:: Task to complete ::
Copy out every line in the entries below that includes "pixels".

:: Data shown ::
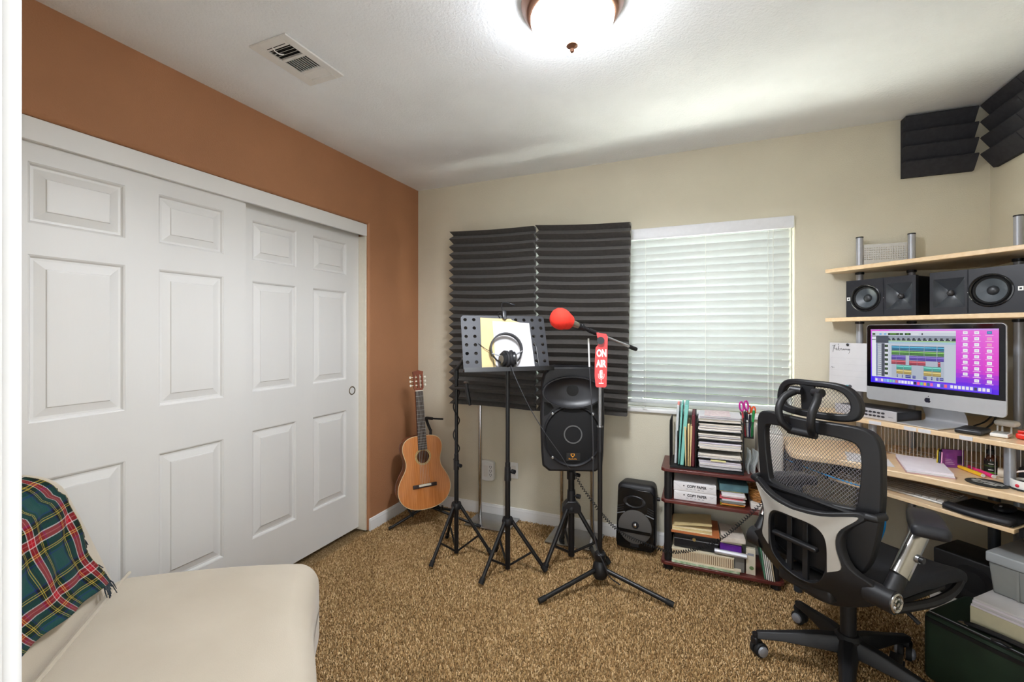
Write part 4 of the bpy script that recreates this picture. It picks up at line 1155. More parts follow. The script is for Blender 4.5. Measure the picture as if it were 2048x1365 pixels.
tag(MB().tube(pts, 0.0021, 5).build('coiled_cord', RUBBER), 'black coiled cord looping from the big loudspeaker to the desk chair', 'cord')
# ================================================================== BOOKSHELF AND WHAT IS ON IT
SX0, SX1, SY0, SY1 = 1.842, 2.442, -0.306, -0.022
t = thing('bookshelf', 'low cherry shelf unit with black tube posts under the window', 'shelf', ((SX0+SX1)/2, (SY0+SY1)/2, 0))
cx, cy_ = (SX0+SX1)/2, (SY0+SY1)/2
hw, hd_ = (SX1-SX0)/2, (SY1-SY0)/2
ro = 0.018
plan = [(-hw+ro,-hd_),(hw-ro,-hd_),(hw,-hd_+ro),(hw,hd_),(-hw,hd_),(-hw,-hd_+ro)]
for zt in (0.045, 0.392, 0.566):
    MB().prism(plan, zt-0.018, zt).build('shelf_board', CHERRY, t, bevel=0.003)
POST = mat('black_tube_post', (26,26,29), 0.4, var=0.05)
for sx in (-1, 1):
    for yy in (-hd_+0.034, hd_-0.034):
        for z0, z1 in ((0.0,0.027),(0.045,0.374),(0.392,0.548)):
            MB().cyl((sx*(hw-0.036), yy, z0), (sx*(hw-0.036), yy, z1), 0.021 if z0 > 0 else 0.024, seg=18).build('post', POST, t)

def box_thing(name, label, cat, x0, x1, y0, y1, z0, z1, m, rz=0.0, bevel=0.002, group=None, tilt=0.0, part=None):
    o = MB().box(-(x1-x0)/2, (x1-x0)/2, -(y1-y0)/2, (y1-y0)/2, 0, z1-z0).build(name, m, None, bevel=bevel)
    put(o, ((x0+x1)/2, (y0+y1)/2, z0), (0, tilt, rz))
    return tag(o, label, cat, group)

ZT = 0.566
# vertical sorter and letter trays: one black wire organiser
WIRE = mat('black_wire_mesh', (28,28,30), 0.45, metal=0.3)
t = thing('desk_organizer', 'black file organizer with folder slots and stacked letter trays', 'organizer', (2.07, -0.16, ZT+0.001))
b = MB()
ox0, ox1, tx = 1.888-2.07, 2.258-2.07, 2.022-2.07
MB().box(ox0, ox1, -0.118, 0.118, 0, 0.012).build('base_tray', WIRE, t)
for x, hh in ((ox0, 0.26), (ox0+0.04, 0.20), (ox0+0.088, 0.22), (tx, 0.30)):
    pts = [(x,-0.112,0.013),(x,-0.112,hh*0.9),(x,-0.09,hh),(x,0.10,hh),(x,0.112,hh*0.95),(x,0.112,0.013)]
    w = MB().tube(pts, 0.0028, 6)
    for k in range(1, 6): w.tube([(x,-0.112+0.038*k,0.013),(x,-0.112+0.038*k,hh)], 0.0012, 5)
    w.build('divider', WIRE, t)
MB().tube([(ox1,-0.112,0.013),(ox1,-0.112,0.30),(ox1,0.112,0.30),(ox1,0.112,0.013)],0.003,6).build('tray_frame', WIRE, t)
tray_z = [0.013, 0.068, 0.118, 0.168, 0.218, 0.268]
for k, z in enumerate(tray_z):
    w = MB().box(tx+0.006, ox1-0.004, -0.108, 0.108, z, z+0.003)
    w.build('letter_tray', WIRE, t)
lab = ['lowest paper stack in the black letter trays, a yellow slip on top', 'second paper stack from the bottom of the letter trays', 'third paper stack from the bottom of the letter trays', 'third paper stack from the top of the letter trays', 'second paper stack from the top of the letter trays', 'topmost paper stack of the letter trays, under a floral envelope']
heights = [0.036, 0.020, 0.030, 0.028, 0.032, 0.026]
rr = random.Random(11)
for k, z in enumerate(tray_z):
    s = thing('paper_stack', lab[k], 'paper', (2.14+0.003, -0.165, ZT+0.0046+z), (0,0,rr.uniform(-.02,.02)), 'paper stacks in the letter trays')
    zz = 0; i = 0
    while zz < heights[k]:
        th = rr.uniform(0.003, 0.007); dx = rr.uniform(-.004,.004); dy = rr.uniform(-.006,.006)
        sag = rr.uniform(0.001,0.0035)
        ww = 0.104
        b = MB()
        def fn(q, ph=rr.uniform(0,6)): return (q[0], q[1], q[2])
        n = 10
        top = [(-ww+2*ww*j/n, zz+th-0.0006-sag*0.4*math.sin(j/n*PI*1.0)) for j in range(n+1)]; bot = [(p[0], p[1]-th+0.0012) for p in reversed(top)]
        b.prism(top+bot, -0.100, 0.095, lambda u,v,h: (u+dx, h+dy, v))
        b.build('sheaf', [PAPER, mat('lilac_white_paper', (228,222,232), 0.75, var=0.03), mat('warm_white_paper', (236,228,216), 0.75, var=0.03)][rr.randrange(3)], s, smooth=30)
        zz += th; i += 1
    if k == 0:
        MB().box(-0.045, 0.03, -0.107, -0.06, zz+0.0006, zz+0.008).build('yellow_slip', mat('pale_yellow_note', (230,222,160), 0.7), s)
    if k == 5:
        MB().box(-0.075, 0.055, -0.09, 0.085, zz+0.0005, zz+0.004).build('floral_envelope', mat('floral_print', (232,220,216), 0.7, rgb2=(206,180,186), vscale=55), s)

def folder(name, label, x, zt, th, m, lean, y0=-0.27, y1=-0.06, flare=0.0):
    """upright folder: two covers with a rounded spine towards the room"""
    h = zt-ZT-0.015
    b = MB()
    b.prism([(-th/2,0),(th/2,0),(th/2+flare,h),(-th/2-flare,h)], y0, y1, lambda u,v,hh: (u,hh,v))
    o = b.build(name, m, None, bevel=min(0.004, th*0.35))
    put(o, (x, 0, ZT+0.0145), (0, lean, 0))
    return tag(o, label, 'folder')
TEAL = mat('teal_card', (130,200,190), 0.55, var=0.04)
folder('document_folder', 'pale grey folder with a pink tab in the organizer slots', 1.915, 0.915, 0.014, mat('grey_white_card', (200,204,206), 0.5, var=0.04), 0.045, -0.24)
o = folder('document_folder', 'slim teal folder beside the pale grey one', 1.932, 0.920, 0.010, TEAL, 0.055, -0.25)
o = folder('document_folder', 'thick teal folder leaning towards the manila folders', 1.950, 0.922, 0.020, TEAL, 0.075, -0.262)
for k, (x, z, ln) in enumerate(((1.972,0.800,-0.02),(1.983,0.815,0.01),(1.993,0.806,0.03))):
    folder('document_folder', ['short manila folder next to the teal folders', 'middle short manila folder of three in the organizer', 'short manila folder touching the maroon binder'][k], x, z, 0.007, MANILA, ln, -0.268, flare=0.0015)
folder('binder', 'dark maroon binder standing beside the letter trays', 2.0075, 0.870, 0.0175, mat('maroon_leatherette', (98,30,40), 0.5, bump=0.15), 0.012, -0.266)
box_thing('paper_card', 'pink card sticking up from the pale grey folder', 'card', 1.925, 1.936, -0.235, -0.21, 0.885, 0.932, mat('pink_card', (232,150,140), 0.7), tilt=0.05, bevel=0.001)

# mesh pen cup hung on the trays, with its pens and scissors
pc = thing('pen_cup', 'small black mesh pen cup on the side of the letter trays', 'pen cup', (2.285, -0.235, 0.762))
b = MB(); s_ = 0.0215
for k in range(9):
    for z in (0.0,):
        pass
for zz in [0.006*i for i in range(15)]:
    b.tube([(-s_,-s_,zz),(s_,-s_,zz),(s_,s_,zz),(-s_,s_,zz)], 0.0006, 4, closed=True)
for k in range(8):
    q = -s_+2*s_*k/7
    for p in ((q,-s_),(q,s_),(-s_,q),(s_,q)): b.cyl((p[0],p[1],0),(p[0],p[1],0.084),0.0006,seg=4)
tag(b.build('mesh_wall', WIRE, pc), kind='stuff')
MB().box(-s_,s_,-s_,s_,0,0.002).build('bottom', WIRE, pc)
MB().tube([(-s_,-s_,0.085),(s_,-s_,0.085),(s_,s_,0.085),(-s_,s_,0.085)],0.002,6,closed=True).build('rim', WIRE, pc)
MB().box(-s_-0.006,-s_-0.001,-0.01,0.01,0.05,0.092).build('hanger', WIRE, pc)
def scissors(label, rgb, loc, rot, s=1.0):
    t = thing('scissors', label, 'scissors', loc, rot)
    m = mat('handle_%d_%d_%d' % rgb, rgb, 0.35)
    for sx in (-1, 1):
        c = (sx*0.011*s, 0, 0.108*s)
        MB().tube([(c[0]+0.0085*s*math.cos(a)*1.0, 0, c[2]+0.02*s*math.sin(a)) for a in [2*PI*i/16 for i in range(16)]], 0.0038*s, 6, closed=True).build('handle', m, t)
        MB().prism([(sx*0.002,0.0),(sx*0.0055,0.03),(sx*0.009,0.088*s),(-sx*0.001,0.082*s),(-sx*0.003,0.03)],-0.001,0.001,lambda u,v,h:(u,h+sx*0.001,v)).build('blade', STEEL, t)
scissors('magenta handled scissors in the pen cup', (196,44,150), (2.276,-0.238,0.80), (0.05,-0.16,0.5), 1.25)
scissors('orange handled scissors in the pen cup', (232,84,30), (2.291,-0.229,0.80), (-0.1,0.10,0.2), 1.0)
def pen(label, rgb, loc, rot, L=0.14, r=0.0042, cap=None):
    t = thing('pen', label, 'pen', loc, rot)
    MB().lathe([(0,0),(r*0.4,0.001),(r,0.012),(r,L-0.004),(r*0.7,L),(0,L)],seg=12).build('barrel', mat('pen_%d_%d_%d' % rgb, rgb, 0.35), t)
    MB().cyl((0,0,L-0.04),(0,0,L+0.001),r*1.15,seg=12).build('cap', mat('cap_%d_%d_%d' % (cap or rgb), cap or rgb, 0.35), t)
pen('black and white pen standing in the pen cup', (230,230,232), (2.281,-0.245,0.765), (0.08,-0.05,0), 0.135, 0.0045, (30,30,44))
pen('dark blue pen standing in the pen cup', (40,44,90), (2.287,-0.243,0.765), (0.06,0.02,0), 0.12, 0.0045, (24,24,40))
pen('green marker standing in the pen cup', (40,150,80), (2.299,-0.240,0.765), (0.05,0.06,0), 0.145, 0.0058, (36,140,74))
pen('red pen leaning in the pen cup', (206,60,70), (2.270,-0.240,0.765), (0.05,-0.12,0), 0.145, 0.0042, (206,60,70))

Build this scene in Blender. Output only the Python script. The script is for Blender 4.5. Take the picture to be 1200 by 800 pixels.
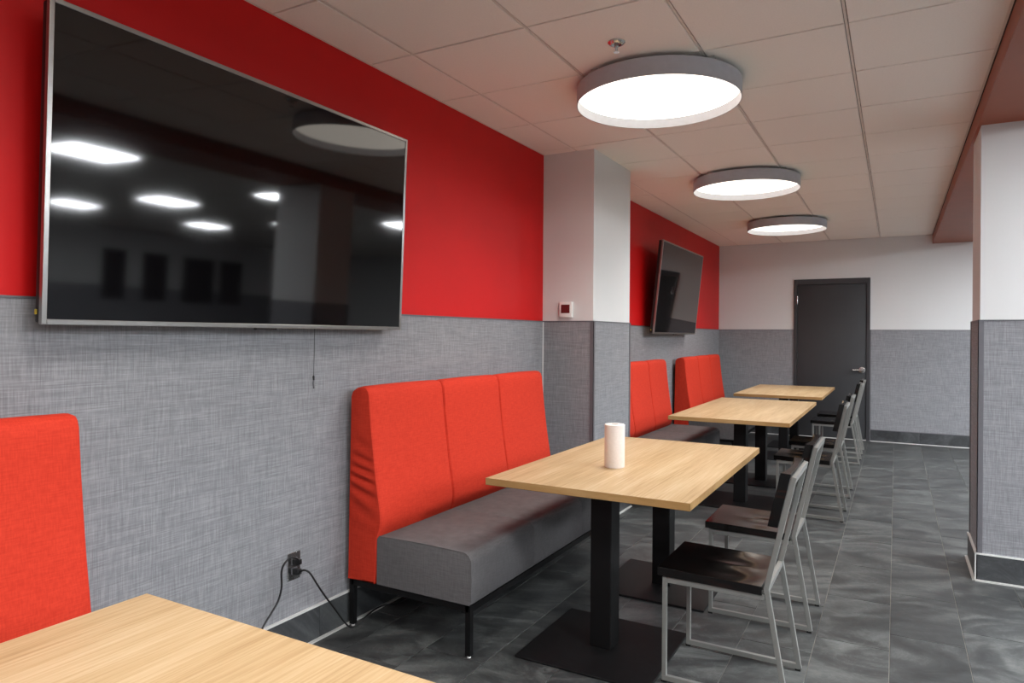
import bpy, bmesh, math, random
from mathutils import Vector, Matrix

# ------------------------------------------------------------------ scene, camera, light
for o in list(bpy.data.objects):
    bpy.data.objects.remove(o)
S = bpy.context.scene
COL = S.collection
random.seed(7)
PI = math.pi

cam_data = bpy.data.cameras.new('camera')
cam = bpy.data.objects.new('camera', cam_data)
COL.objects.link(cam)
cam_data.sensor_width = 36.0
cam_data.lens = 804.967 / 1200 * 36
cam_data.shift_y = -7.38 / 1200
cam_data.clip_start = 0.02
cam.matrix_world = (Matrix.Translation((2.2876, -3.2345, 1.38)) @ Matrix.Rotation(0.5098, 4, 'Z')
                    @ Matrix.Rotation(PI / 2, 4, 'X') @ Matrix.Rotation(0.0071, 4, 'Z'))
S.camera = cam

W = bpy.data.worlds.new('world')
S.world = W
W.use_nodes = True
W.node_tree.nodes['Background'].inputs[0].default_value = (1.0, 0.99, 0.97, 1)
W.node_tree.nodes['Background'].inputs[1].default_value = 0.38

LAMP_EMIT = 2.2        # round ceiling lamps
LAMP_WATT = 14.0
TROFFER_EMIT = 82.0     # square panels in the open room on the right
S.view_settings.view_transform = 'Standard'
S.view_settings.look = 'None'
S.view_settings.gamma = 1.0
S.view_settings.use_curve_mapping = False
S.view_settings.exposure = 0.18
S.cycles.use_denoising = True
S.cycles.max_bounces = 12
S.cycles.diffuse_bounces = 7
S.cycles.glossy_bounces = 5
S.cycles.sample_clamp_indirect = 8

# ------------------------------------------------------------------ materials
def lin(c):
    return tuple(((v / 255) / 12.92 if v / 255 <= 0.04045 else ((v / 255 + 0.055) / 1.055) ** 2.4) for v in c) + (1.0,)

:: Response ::
Write part 4 of the bpy script that recreates this picture. It picks up at line 1155. More parts follow. The script is for Blender 4.5. Measure the picture as if it were 2048x1365 pixels.
Build this scene in Blender. Output only the Python script. The script is for Blender 4.5. Take the picture to be 1200 by 800 pixels.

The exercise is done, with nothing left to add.